Simply, the company designs and manufactures high-performance computer servers and storage systems. These products are used in data centres, cloud computing, and AI applications to handle large amounts of data quickly and efficiently.
Super Micro has also benefitted from partnerships with AI kingpin Nvidia. The companies have actually had a partnership for three decades, with Super Micro designing its servers to get the most out of Nvidia-designed chips.
The recent pullback in the share price could represent an opportunity for eagle-eyed investors to grab a chunk of this AI winner.
At $770 per share, it’s trading at a considerable discount to the average share price target, which currently sits at $1,097. That’s a 42.7% discount.
The data backs up this discount. Super Micro is trading with a forward price-to-earnings (P/E) ratio of 32.4 times, and a price-to-earnings-to-growth (PEG) ratio of 0.69. This PEG ratio infers a significant undervaluation.
The biggest risk is that these forecasts aren’t met. Super Micro is leading the industry, but it’s a fast-moving sector and competition could come from several angles. In turn, this would impact future earnings.
Small-cap winner
Sterling Infrastructure (NASDAQ:STRL) is a small-cap winner from the AI/data centre revolution, capitalising on the rapid expansion of digital infrastructure. The stock’s up 125.5% over 12 months, but recently pulled back from highs around $130 a share.
As the demand for data processing and storage surges due to advancements in AI, cloud computing, and big data, Sterling Infrastructure has positioned itself to benefit from these trends.

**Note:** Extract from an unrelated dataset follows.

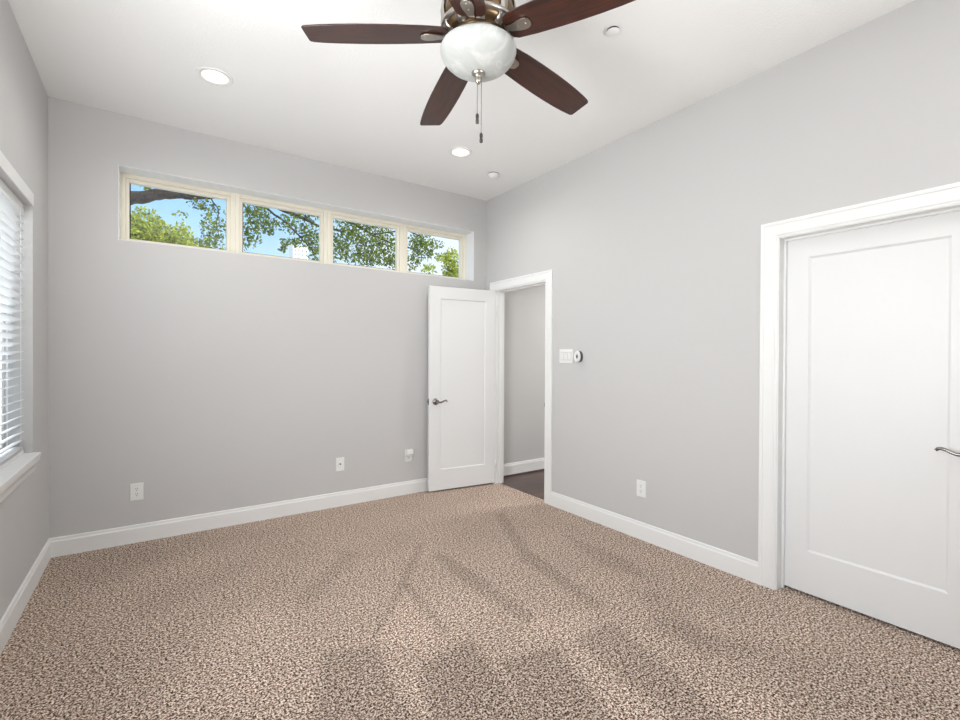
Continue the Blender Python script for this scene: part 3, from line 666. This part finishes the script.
def foliage(name, mat_, parent, off, clusters, leaf, seed, squash=1.0):
    """clusters: (centre, radii, count) -> one mesh of single leaves"""
    rg = np.random.default_rng(seed); C = []; S = []
    for c, rad, cnt in clusters:
        d = rg.normal(size=(cnt, 3)); d /= np.linalg.norm(d, axis=1)[:, None]
        rr = rg.random(cnt) ** (1 / 2.2)
        C.append(np.array(c) + d * rr[:, None] * np.array(rad))
    C = np.vstack(C); n_ = len(C)
    t = rg.normal(size=(n_, 3)); t /= np.linalg.norm(t, axis=1)[:, None]
    q = rg.normal(size=(n_, 3)); b_ = np.cross(t, q); b_ /= np.linalg.norm(b_, axis=1)[:, None]; nn = np.cross(t, b_)
    s = leaf * (0.6 + 0.8 * rg.random(n_))[:, None]
    sh = [(-0.5, 0, 0), (-0.15, 0.27, 0.06), (0.22, 0.22, 0.05), (0.55, 0, -0.04), (0.22, -0.22, 0.05), (-0.15, -0.27, 0.06)]
    V = np.stack([C + s * (u * t + v * b_ + w * nn) for u, v, w in sh], 1).reshape(-1, 3) - np.array(off)
    me = bpy.data.meshes.new(name); nV = len(V)
    me.vertices.add(nV); me.vertices.foreach_set('co', V.ravel())
    base = np.arange(n_)[:, None] * 6
    F = np.concatenate([base + np.array([[0, 1, 2, 3]]), base + np.array([[0, 3, 4, 5]])], 1).reshape(-1, 4)
    me.loops.add(F.size); me.loops.foreach_set('vertex_index', F.ravel().astype(np.int32))
    me.polygons.add(len(F)); me.polygons.foreach_set('loop_start', (np.arange(len(F)) * 4).astype(np.int32)); me.polygons.foreach_set('loop_total', np.full(len(F), 4, np.int32))
    at = me.attributes.new('leaf_tone', 'FLOAT', 'POINT'); at.data.foreach_set('value', np.repeat(rg.random(n_), 6).astype(np.float32))
    me.update(calc_edges=True); me.validate(); me.materials.append(mat_)
    o = bpy.data.objects.new(name, me); COL.objects.link(o)
    o.parent = parent
    return o
def branch(mb, pts, r0, r1, n=10, wob=0.0, seed=0):
    rg = random.Random(seed); P = [Vector(p) for p in pts]; path = []
    for i in range(len(P) - 1):
        for q in range(6):
            p = P[i].lerp(P[i + 1], q / 6); path.append(p + Vector((rg.uniform(-wob, wob), rg.uniform(-wob, wob), rg.uniform(-wob, wob))))
    path.append(P[-1]); m_ = len(path)
    rad = [(r0 + (r1 - r0) * k / (m_ - 1)) * (1 + rg.uniform(-0.08, 0.08)) for k in range(m_)]
    mb.tube(path, rad, n)

# shade tree whose limb and twigs cross the high windows
tb = Vector((-3.6, 10.2, GZ))
tr = thing('shade_tree', 'dark green tree with a thick limb crossing the high windows', 'tree', tb)
mb = MB(); branch(mb, [tb, (-3.5, 10.1, 1.2), (-3.2, 9.9, 2.9), (-3.0, 9.8, 5.0), (-2.6, 9.7, 7.0)], 0.36, 0.14, 14, 0.03, 1); mb.build('trunk', M['bark'], tr, tb)
mb = MB(); branch(mb, [(-3.25, 9.9, 2.7), (-1.9, 9.4, 3.35), (-0.9, 9.1, 3.66), (-0.36, 9.0, 3.735), (0.10, 9.0, 3.905), (0.45, 9.0, 3.965), (0.85, 9.0, 4.03), (1.5, 9.1, 4.15)], 0.145, 0.045, 12, 0.012, 2); mb.build('limb', M['bark'], tr, tb)
for k, (pts, r0, r1) in enumerate([
    ([(0.9, 9.02, 4.03), (1.53, 9.0, 3.995), (1.95, 9.0, 3.74), (2.28, 9.0, 3.44), (2.45, 9.0, 3.25)], 0.024, 0.010),
    ([(1.3, 9.1, 4.12), (1.85, 9.05, 4.0), (2.25, 9.0, 3.88), (2.55, 9.0, 3.78), (2.95, 9.0, 3.76), (3.3, 9.05, 3.85)], 0.036, 0.012),
    ([(1.4, 9.1, 4.14), (2.6, 9.2, 4.22), (3.2, 9.1, 3.98), (3.6, 9.0, 3.78), (4.1, 9.0, 3.65), (4.6, 9.0, 3.62)], 0.036, 0.010),
    ([(0.72, 9.0, 4.0), (0.86, 9.0, 3.8), (0.83, 9.0, 3.55), (0.88, 9.0, 3.3)], 0.012, 0.005),
    ([(1.2, 9.1, 4.1), (1.35, 9.1, 3.8), (1.42, 9.1, 3.5)], 0.012, 0.005),
    ([(3.6, 9.0, 3.8), (4.3, 9.0, 4.0), (4.7, 9.0, 3.9), (4.85, 9.0, 3.6)], 0.018, 0.006)]):
    mb = MB(); branch(mb, pts, r0, r1, 7, 0.008, 10 + k); mb.build('branch', M['bark'], tr, tb)
cl = [((0.80, 9.0, 3.45), (0.24, 0.3, 0.46), 175), ((0.62, 9.0, 3.84), (0.24, 0.25, 0.10), 40), ((0.68, 9.0, 3.20), (0.24, 0.25, 0.10), 40), ((0.33, 9.0, 3.62), (0.12, 0.2, 0.10), 9),
      ((-0.12, 9.0, 3.99), (0.16, 0.2, 0.05), 22),
      ((1.42, 9.0, 3.86), (0.26, 0.35, 0.20), 170), ((1.30, 9.0, 3.45), (0.24, 0.3, 0.28), 130), ((1.62, 9.0, 3.66), (0.18, 0.3, 0.17), 110), ((2.00, 9.0, 3.74), (0.26, 0.3, 0.20), 110), ((2.28, 9.0, 3.95), (0.32, 0.3, 0.10), 90),
      ((2.36, 9.0, 3.60), (0.22, 0.3, 0.28), 150), ((2.48, 9.0, 3.32), (0.18, 0.3, 0.22), 110), ((1.95, 9.0, 3.40), (0.16, 0.2, 0.07), 34), ((1.88, 9.0, 3.27), (0.07, 0.1, 0.06), 16), ((2.15, 9.0, 3.42), (0.14, 0.2, 0.10), 36),
      ((3.15, 9.0, 3.66), (0.50, 0.45, 0.42), 480), ((3.75, 9.0, 3.58), (0.48, 0.45, 0.42), 420), ((3.45, 9.0, 3.28), (0.55, 0.4, 0.16), 170), ((2.9, 9.0, 3.40), (0.20, 0.3, 0.26), 110), ((4.05, 9.0, 3.30), (0.22, 0.3, 0.2), 100), ((3.4, 9.0, 3.98), (0.7, 0.3, 0.12), 160),
      ((4.66, 9.0, 3.76), (0.30, 0.35, 0.25), 230), ((4.48, 9.0, 3.42), (0.18, 0.3, 0.30), 110), ((4.85, 9.0, 3.55), (0.16, 0.2, 0.15), 45), ((5.05, 9.0, 3.80), (0.20, 0.2, 0.10), 26),
      # the crown above the window heads
      ((-2.6, 9.8, 6.2), (2.2, 2.0, 1.6), 2600), ((0.2, 9.6, 5.6), (1.8, 1.2, 0.9), 1500), ((2.6, 9.3, 5.3), (2.2, 1.0, 0.8), 1700), ((4.4, 9.2, 5.0), (1.2, 0.8, 0.7), 800)]
foliage('foliage', M['leaf_dark'], tr, tb, [(c, r_, int(q * 2.1)) for c, r_, q in cl], 0.056, 5)

def small_tree(name, label, base, trunk_top, clusters, leaf, matl, seed, more=1):
    base = Vector(base); t = thing(name, label, 'tree', base)
    mb = MB(); branch(mb, [base, base.lerp(Vector(trunk_top), 0.5), trunk_top], 0.14, 0.05, 10, 0.03, seed); mb.build('trunk', M['bark'], t, base)
    foliage('foliage', matl, t, base, [(c, r_, q * more) for c, r_, q in clusters], leaf, seed)
    return t
small_tree('lime_tree', 'yellow-green tree low behind the limb in the first high window', (-0.9, 16, GZ), (-0.8, 16, 4.6),
    [((-0.9, 16, 4.35), (0.95, 0.8, 1.0), 1900), ((-0.25, 16, 4.62), (0.55, 0.6, 0.85), 1000), ((0.10, 16, 4.5), (0.55, 0.6, 0.62), 700), ((0.58, 16, 4.55), (0.36, 0.5, 0.62), 520), ((0.92, 16, 4.32), (0.34, 0.4, 0.42), 300), ((-0.3, 16, 3.4), (1.7, 1.0, 1.0), 1500)], 0.09, M['leaf_lime'], 21, 2)
small_tree('lime_tree', 'yellow-green tree at the right side of the rightmost high window', (8.6, 14, GZ), (8.5, 14, 4.4),
    [((8.42, 14, 4.55), (0.32, 0.4, 0.62), 330), ((8.55, 14, 4.15), (0.30, 0.4, 0.45), 300), ((8.10, 14, 4.75), (0.30, 0.3, 0.18), 60), ((7.55, 14, 4.30), (0.30, 0.3, 0.22), 50), ((8.9, 14, 3.6), (0.9, 0.8, 0.9), 900)], 0.09, M['leaf_lime'], 22, 2)

# white block far away, seen low in the second window
bw = thing('tower_block', 'distant white building with small square windows beyond the trees', 'building', (29.2, 122, GZ))
mb = MB(); mb.box(27.4, 31.0, 120, 124, GZ, 28.4); mb.box(27.2, 31.2, 119.9, 124.1, 28.4, 28.7); mb.build('walls', M['concrete'], bw, bw.location)
for r_ in range(8):
    for c_ in range(4):
        mb = MB(); x = 27.75 + c_ * 0.86; z = 27.35 - r_ * 1.0
        mb.box(x, x + 0.34, 119.95, 120.1, z - 0.32, z + 0.1); mb.build('window', M['darkglass'], bw, bw.location)

# hedge outside the side window
hb = thing('hedge', 'grey-green hedge outside the blind-covered left window', 'hedge', (-3.3, 3.5, GZ))
hb['kind'] = 'stuff'
foliage('foliage', M['leaf_hedge'], hb, hb.location, [((-3.4, y, 0.45), (0.5, 0.7, 0.85), 1300) for y in (1.6, 2.5, 3.4, 4.3, 5.2, 6.1, 7.0)], 0.12, 31)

While Sterling engages in a wide range of construction projects, from new roads to parking structures, data centres now represent 40% of the company’s significant backlog.
As of 31 March, management said the $2.42bn backlog equated to 16 months of revenue.
From a value perspective, the stock’s currently trading around 15% below its share price target and has a P/E ratio around 21 times. To me, this looks pretty attractive, given its growth prospects.
As with Super Micro, the only concern is that forecasts aren’t met. Some analysts have argued that the huge spending we’re currently seeing on AI chips and data centres is front-loading, and that demand will be more modest from 2025 onwards.
Nonetheless, there’s little sign that the sector’s slowing. And with a backlog equating to 16 months of revenue, Sterling has a solid foundation to sustain its growth momentum and great visibility on future earnings.